Princess Ida (1884) spoofed women’s education and male chauvinism and continued the theme from Iolanthe of the war between the sexes. It was not particularly successful running for a comparatively short 246 performances but by this time D’Oyly Carte gave Gilbert and Sullivan contractual notice that a new opera would be required in six months’ time. Whether or not it was that pressure that the resulting production of The Mikado in 1885 was the most successful of the Savoy operas, making fun of English bureaucracy thinly disguised by a Japanese setting. This was the first time that Gilbert had pulled this trick allowing him perhaps to take greater risks with the satire as purportedly the satire was about a faraway country. With the opening of trade between England and, Japanese imports, art and styles became fashionable, and a Japanese village exhibition opened in Knightsbridge making the time right for an opera set in Japan. But GK Chesterton saw through this ruse saying “Gilbert pursued and persecuted the evils of modern England till they had literally not a leg to stand on, exactly as Swift’s Gulliver’s Travels. I doubt if there is a single joke in the whole play that fits the Japanese. But all the jokes in the play fit the English. …About England Pooh-bah is something more than a satire; he is the truth.”“[iii] The Mikado became the partnership’s longest running hit enjoying 672 performances at the Savoy Theatre. It has been translated into numerous languages and is one of the most frequently played musical theatre pieces in history.
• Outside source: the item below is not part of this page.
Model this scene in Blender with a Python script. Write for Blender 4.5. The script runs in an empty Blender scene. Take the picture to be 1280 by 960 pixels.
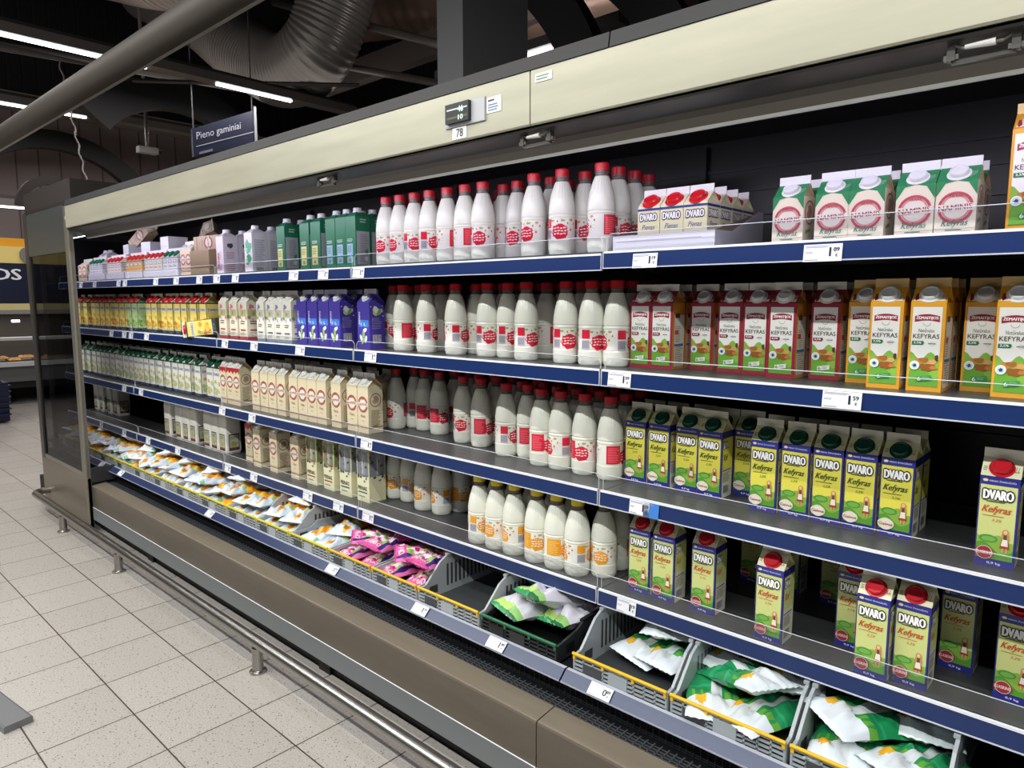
import bpy, math, random
from mathutils import Vector, Matrix, Euler
random.seed(11)
sc = bpy.context.scene
COL = sc.collection
PI = math.pi

# ------------------------------------------------------------------ camera, world, light, exposure
cam_d = bpy.data.cameras.new('camera'); cam = bpy.data.objects.new('camera', cam_d); COL.objects.link(cam)
cam_d.sensor_width = 36.0; cam_d.lens = 36.0 * 870.0 / 1280.0; cam_d.clip_start = 0.02; cam_d.clip_end = 100
R3 = Matrix(((0.7396117, -0.08064302, 0.66818503), (0.67303382, 0.08862039, -0.73428325), (0.0, 0.99279561, 0.11982016)))
cam.matrix_world = Matrix.Translation((0, 0, 1.5)) @ R3.to_4x4()
sc.camera = cam
sc.view_settings.view_transform = 'Standard'; sc.view_settings.look = 'None'
sc.view_settings.gamma = 1.0; sc.view_settings.use_curve_mapping = False
sc.view_settings.exposure = 0.0
wd = bpy.data.worlds.new('store_air'); sc.world = wd; wd.use_nodes = True
bgn = wd.node_tree.nodes['Background']; bgn.inputs[0].default_value = (0.75, 0.8, 1.0, 1); bgn.inputs[1].default_value = 0.035

def area(name, loc, rot, sx, sy, power, col=(1, 1, 1), spread=PI):
    l = bpy.data.lights.new(name, 'AREA'); l.shape = 'RECTANGLE'; l.size = sx; l.size_y = sy
    l.energy = power; l.color = col; l.spread = spread
    o = bpy.data.objects.new(name, l); COL.objects.link(o); o.location = loc; o.rotation_euler = rot
    return o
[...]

Ruddigore (1887) was less successful than most of the earlier collaborations with a run of 288 performances but with their next production The Yeoman of the Guard (1888) the partnership again changed direction as it is their only joint work with a serious ending. This ran for over a year with strong New York and touring productions but by this time Sullivan was losing his liking for writing comic opera and insisted the next opera must be a grand opera. Gilbert did not feel that he could write a grand opera libretto and instead they compromised that they would write a light opera for the Savoy while Sullivan wrote a grand opera.

They again returned to foreign locations and The Gondoliers (1889) takes place partly in Venice and partly in an imaginary kingdom ruled by a pair of gondoliers who attempt to remodel a monarchy in a spirit of Republican equality. Gilbert recapitulates a number of his earlier themes including the satire of class distinctions figuring in many of his earlier librettos. This opera enjoyed a run longer than any of their other joint works except for H.M.S. Pinafore, Patience and The Mikado. There was a command performance of The Gondoliers for Queen Victoria and the Royal family at Windsor Castle in 1891, the first Gilbert and Sullivan opera to be so honoured.
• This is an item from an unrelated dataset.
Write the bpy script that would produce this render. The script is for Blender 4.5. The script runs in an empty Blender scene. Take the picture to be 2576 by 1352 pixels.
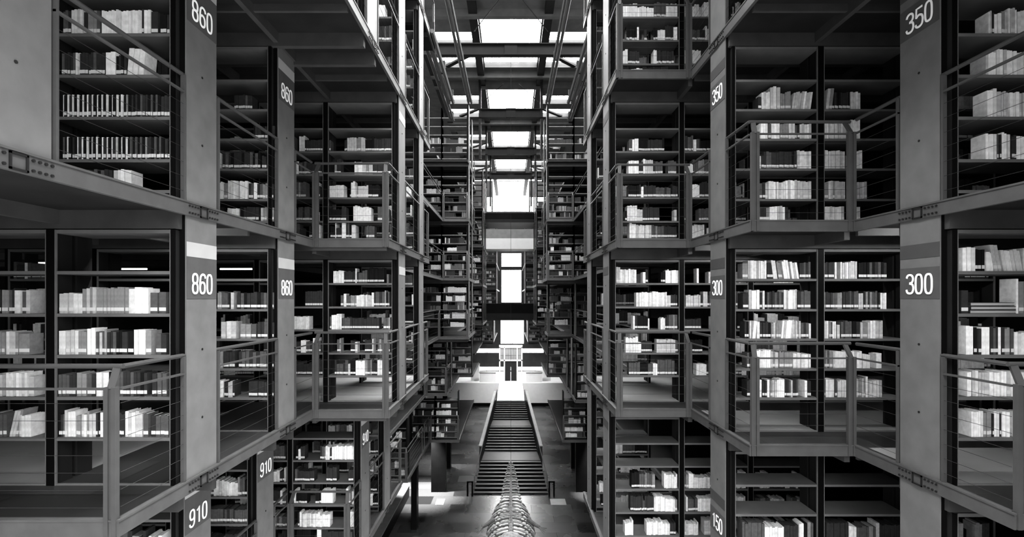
import bpy, math, random
from mathutils import Vector
rnd = random.Random(7)
SC = bpy.context.scene
COL = SC.collection
CAMZ, F = 11.35, 1250.0          # eye height over the ground, focal length in px of a 2576 px wide frame
ST = 2.435                       # storey height
def FL(n): return (CAMZ - 1.61) + ST * n      # top of deck: n = 0 is the storey marked 860 (lower) / 300
LSIDE, RSIDE = -1, 1

# ------------------------------------------------------------------ materials
def new_mat(name):
    m = bpy.data.materials.new(name); m.use_nodes = True
    return m, m.node_tree.nodes, m.node_tree.links, m.node_tree.nodes['Principled BSDF']
def grey(name, v, rough=0.55, var=0.12, scale=6.0, metal=0.0, bump=0.0, spec=0.03):
    m, n, l, b = new_mat(name)
    b.inputs['Roughness'].default_value = rough
    b.inputs['Metallic'].default_value = metal
    b.inputs['Specular IOR Level'].default_value = spec
    if var > 0:
        tc = n.new('ShaderNodeTexCoord'); nz = n.new('ShaderNodeTexNoise')
        nz.inputs['Scale'].default_value = scale; nz.inputs['Detail'].default_value = 6
        mr = n.new('ShaderNodeMapRange')
        mr.inputs['From Min'].default_value = 0.3; mr.inputs['From Max'].default_value = 0.7
        mr.inputs['To Min'].default_value = v * (1 - var); mr.inputs['To Max'].default_value = v * (1 + var)
        l.new(tc.outputs['Object'], nz.inputs['Vector']); l.new(nz.outputs['Fac'], mr.inputs['Value'])
        cc = n.new('ShaderNodeCombineColor')
        for k in ('Red', 'Green', 'Blue'): l.new(mr.outputs['Result'], cc.inputs[k])
        l.new(cc.outputs['Color'], b.inputs['Base Color'])
        if bump > 0:
            bp = n.new('ShaderNodeBump'); bp.inputs['Strength'].default_value = bump; bp.inputs['Distance'].default_value = 0.01
            l.new(nz.outputs['Fac'], bp.inputs['Height']); l.new(bp.outputs['Normal'], b.inputs['Normal'])
    else:
        b.inputs['Base Color'].default_value = (v, v, v, 1)
    return m
def glass_mat():
    m, n, l, b = new_mat('clear_glass')
    n.remove(b)
    t = n.new('ShaderNodeBsdfTransparent'); t.inputs['Color'].default_value = (.95, .95, .95, 1)
    g = n.new('ShaderNodeBsdfGlossy'); g.inputs['Roughness'].default_value = .05
    x = n.new('ShaderNodeMixShader'); x.inputs['Fac'].default_value = .06
    l.new(t.outputs[0], x.inputs[1]); l.new(g.outputs[0], x.inputs[2]); l.new(x.outputs[0], n['Material Output'].inputs['Surface'])
    return m
def emit_mat(name, s):
    m, n, l, b = new_mat(name)
    b.inputs['Base Color'].default_value = (.9, .9, .9, 1)
    b.inputs['Emission Color'].default_value = (1, 1, 1, 1); b.inputs['Emission Strength'].default_value = s
    return m
def tile_mat():
    m, n, l, b = new_mat('polished_stone_tiles')
    tc = n.new('ShaderNodeTexCoord'); br = n.new('ShaderNodeTexBrick')
    br.offset = 0.5; br.inputs['Scale'].default_value = 1.0
    br.inputs['Brick Width'].default_value = 2.2; br.inputs['Row Height'].default_value = 1.1
    br.inputs['Mortar Size'].default_value = 0.012
    br.inputs['Color1'].default_value = (.007, .007, .007, 1); br.inputs['Color2'].default_value = (.055, .055, .055, 1)
    br.inputs['Mortar'].default_value = (.02, .02, .02, 1); br.inputs['Bias'].default_value = -.1
    l.new(tc.outputs['Object'], br.inputs['Vector']); l.new(br.outputs['Color'], b.inputs['Base Color'])
    b.inputs['Specular IOR Level'].default_value = .2
    nz = n.new('ShaderNodeTexNoise'); nz.inputs['Scale'].default_value = .6; nz.inputs['Detail'].default_value = 4
    mr = n.new('ShaderNodeMapRange'); mr.inputs['To Min'].default_value = .2; mr.inputs['To Max'].default_value = .34
    l.new(tc.outputs['Object'], nz.inputs['Vector']); l.new(nz.outputs['Fac'], mr.inputs['Value']); l.new(mr.outputs['Result'], b.inputs['Roughness'])
    return m
def deck_mat():
    m, n, l, b = new_mat('deck_panels')
    tc = n.new('ShaderNodeTexCoord'); br = n.new('ShaderNodeTexBrick')
    br.inputs['Scale'].default_value = 1.0; br.inputs['Brick Width'].default_value = 1.2; br.inputs['Row Height'].default_value = .855
    br.inputs['Mortar Size'].default_value = .008
    br.inputs['Color1'].default_value = (.012, .012, .012, 1); br.inputs['Color2'].default_value = (.026, .026, .026, 1); br.inputs['Mortar'].default_value = (.006, .006, .006, 1)
    l.new(tc.outputs['Object'], br.inputs['Vector']); l.new(br.outputs['Color'], b.inputs['Base Color'])
    b.inputs['Roughness'].default_value = .3; b.inputs['Specular IOR Level'].default_value = .08
    return m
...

This turned out to be the last great success, but I would love to know what Queen Victoria thought of this satire about Republicanism.
There were a number of later works but they were modest if successful and some indeed were outright failures, but the Savoy Theatre continued to revive the classic operas, in between these new pieces and D’Oyly Carte companies were playing them in repertory on tour. Richard D’Oyly Carte died in 1901 but his widow continued to direct the activities and that set the scene for the future. Gilbert died in 1911, and Richard’s son, Rupert Doyly Carte, took over the opera company upon his stepmother’s death in 1913. His daughter, Bridget, inherited the company upon his death in 1948. They continued to tour extensively until it closed in 1982 giving well over 35,000 performances during the 20th century. For nearly a century and a half Gilbert and Sullivan have strongly influenced popular culture in the English-speaking world, and lines and quotations from their operas have become part of the English language (even if not originated by Gilbert), such as “short, sharp shock,” “What never? Well, hardly ever!,” “Let the punishment fit the crime”, and “A policeman’s lot is not a happy one”.
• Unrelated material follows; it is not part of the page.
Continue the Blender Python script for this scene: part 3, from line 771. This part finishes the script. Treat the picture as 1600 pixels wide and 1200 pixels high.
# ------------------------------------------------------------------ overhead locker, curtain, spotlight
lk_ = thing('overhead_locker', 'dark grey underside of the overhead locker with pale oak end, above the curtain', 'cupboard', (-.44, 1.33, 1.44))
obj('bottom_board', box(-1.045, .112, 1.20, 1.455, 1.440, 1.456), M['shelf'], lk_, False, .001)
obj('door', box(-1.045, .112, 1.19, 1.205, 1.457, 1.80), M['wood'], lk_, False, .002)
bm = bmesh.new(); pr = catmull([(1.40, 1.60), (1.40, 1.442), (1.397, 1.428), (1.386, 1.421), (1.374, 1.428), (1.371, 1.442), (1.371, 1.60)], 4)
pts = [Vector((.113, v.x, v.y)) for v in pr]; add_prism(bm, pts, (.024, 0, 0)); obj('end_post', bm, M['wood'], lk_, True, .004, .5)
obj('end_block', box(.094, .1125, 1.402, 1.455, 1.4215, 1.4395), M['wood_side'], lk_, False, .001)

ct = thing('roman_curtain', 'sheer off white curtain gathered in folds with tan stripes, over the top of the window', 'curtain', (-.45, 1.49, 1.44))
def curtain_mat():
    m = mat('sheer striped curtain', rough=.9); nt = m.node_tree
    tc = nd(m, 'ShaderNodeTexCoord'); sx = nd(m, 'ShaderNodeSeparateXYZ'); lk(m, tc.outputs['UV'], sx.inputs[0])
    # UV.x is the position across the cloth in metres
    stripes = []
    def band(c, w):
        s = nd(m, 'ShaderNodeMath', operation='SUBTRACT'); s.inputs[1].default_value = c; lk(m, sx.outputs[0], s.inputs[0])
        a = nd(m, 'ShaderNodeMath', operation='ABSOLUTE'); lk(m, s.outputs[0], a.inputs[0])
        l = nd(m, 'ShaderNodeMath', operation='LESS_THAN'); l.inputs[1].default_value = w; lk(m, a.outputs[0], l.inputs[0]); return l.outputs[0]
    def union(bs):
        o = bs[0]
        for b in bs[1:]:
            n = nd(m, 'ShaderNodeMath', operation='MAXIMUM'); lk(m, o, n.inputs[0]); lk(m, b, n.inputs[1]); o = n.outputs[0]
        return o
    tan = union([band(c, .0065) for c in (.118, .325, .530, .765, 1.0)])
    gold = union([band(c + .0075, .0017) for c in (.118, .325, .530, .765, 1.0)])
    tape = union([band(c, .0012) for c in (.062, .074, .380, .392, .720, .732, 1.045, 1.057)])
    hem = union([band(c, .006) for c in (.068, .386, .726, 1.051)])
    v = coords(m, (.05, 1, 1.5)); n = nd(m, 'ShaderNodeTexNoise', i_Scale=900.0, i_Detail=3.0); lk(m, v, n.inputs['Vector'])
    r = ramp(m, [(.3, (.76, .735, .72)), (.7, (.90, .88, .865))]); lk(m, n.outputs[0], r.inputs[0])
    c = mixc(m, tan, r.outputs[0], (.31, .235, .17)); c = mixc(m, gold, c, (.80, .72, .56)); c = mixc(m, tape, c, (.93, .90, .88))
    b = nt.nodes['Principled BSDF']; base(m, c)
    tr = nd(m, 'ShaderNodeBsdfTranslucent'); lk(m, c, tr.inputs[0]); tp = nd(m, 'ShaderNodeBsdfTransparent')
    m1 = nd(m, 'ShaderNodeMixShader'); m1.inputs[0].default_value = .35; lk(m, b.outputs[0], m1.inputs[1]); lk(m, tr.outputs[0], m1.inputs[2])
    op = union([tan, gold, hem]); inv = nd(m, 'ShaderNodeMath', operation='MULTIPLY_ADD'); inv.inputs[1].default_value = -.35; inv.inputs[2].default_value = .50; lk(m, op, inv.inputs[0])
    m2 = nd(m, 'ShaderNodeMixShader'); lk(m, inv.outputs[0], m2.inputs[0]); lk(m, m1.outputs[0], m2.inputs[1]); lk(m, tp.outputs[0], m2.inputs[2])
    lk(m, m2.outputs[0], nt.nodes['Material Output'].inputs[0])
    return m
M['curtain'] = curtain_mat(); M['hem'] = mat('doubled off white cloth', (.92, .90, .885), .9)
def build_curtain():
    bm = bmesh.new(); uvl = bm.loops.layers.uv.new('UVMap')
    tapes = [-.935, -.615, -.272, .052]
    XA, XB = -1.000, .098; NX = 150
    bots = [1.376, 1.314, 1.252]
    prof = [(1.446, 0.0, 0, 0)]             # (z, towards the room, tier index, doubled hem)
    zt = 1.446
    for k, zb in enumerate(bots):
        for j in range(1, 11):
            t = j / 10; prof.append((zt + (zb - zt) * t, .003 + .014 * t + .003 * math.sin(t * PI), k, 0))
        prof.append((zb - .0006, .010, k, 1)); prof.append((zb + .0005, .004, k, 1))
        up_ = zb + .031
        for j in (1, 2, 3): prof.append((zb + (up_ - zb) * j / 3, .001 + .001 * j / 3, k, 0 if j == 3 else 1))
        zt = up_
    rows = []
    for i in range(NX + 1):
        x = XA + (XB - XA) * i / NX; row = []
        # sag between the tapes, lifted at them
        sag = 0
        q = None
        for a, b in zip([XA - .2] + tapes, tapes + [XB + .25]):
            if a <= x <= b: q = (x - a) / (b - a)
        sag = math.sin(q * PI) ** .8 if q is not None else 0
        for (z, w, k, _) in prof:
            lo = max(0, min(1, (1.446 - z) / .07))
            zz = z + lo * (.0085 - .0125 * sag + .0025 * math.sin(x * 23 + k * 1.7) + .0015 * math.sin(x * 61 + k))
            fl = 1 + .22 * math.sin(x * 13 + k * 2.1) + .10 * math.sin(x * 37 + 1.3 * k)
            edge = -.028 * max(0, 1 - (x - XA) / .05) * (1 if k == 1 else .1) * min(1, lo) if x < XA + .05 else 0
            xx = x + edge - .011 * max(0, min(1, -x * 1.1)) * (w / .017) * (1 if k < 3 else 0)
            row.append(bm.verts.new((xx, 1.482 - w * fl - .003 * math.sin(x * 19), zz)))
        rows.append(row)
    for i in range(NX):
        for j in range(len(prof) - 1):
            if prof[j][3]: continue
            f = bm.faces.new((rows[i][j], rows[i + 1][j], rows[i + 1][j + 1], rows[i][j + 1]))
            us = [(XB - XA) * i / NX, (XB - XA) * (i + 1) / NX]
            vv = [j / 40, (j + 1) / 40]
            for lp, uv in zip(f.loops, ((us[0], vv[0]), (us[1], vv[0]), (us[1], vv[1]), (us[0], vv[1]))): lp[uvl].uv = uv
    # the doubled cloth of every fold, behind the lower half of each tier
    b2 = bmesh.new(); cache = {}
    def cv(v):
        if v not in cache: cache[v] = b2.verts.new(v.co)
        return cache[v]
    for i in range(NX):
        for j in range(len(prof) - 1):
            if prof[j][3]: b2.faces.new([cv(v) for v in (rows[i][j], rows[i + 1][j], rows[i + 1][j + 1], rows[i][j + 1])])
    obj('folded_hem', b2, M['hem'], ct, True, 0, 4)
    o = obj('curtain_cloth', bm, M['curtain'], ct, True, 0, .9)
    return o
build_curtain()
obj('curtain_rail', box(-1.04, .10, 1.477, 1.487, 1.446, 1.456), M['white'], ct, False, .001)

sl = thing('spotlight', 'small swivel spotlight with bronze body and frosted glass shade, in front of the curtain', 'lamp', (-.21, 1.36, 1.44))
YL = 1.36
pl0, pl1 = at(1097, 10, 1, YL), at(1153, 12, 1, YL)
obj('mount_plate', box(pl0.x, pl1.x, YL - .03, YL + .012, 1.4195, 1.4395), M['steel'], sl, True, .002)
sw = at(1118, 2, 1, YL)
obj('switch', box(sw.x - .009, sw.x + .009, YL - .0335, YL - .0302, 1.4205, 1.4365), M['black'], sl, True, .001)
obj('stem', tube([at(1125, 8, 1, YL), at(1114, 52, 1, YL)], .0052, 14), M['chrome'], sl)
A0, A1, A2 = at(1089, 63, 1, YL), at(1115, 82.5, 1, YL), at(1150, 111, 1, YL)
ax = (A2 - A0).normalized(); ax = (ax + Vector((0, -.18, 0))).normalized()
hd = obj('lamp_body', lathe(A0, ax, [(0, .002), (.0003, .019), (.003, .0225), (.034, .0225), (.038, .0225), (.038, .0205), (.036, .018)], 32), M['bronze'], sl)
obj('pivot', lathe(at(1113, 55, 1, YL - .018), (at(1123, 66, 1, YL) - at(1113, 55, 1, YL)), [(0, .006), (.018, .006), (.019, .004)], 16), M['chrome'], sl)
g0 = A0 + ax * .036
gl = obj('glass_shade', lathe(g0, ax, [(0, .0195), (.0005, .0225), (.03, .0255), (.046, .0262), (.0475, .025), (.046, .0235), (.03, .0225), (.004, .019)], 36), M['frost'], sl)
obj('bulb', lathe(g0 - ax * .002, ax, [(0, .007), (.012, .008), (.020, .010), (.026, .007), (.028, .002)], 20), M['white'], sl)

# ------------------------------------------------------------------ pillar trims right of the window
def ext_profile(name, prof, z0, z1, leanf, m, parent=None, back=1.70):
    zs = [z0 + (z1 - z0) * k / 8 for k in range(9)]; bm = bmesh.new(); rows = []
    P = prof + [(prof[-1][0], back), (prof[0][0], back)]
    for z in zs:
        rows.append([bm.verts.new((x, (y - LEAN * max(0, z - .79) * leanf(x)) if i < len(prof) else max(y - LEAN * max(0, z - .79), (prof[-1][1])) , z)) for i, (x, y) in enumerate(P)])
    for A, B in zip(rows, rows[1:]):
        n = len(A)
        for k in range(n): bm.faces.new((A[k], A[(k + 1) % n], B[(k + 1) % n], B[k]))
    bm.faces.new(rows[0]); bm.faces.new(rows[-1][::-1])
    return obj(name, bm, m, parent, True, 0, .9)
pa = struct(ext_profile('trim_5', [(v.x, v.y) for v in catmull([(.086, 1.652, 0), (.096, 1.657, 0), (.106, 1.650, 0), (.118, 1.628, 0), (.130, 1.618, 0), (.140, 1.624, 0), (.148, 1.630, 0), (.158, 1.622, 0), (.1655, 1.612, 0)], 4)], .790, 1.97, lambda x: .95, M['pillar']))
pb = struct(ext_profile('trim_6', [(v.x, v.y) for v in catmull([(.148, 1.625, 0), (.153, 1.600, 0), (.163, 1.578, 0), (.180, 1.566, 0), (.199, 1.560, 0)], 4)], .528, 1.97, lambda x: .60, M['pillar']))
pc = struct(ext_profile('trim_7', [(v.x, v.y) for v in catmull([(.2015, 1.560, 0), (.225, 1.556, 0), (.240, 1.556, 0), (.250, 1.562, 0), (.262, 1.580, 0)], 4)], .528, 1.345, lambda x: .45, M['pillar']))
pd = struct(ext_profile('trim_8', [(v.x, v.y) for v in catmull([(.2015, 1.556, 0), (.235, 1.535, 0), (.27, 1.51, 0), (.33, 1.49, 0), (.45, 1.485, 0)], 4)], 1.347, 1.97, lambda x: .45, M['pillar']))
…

The American and British musical owes a tremendous debt to Gilbert & Sullivan by authors and composers such as PG Wodehouse, Guy Bolton and Victor Herbert, and later Jerome Kern, Ira Gershwin, Yip Harburg, Irving Berlin, Ivan Novello, Oscar Hammerstein II, and Andrew Lloyd Webber. Gilbert’s lyrics serve as a model for such 20th-century Broadway lyricists as Cole Porter, Ira Gershwin and Lorenz Hart. Noël Coward wrote of his strong influence from Gilbert and Sullivan. it’s not just the musical shows that were influenced. There are also other witty and satirical song writers that have been found on both sides of the Atlantic like Michael Flanders and Donald Swann in the United Kingdom and Tom Lehrer in the United States. We can even see the influence of Gilbert in the vein of British comedy that runs through John Betjeman’s verse via Monty Python and Private Eye. Television series like Yes, Minister… where the emphasis is on wit, irony, and poking fun at the establishment from within it in a way which manages to be both disrespectful of authority and yet be cosy and urbane.

And that brings me back to my opening question. The degree to which I perhaps had not realised so much in my youth that this was actually quite subversive while at the same time not perhaps undermining the British authorities. inclusion of references to Orwell and even Carrie is entirely fitting. I’ve no doubt throughout the 20th century updated references would be used and even politicians have taken inspiration from this. I remember my former MP Conservative Peter Lilley’s speech at the Tory party conference mimicking the form of “I’ve got a little list" from The Mikado listing those he was against including “sponging socialists” and “young ladies who get pregnant just to jump the housing queue,” with the famous punchline- “there’s none of them be missed.”


[i] In a co-production by D’Oyly Carte Opera and State Opera South Australia, Stuart Maunder directs the production with fun, verve and taste, with Scottish Opera’s music director, Derek Clark, conducting one of Arthur Sullivan’s most attractive and affecting scores. 
[ii] Although, of course, it was really a “narrowcast”.
[iii] I was fortunate to see the great Kenneth Sandford as Pooh-bah and my recording of The Mikado features him opposite the equally great John Reed as Ko-Ko. By an extraordinary coincidence I worked with Kenneth’s son some years later.